Au point de vue administratif, il n’y a entre l’Empire et le Consulat à vie que de légères différences : la centralisation dans la main de Bonaparte devient absolue. Comme créations, notons le ministère de l'administration de la guerre, qui prépare tout en vue de la guerre, tandis que le ministre de la guerre agit ; la secrétairerie d’État, dont le titulaire était « le ministre des ministres, donnant la vie à toutes les actions intermédiaires, le grand notaire de l’Empire, signant et légalisant toutes les pièces ». Depuis pluviôse an IX, un ministère du trésor fonctionnait à côté du ministère des finances.

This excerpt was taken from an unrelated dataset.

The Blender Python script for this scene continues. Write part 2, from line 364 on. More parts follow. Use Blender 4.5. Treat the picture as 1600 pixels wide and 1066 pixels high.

Mollien fut ministre du trésor de l’Empire et, par lui, furent vérifiées toutes les dépenses. Quant à l’administration départementale et municipale, elle resta ce que l’avait faite la loi de pluviôse an VIII, sauf qu’elle fut de plus en plus domestiquée. Il n’y a d’agissant dans l’Empire que l’empereur. Prodigieusement actif, il travaille sans relâche, voulant contrôler tout ce qui se fait dans les ministères, lisant les rapports et la correspondance ministérielle. Il veut connaître aussi bien les scandales découverts par la police de Fouché[1], que les notes diplomatiques reçues ou envoyées par Talleyrand ; il veut savoir

  1. Fouché redevint ministre de la police le 22 messidor an XII (11 juin 1804). Il fut ainsi payé de son zèle pour l’établissement de l’Empire.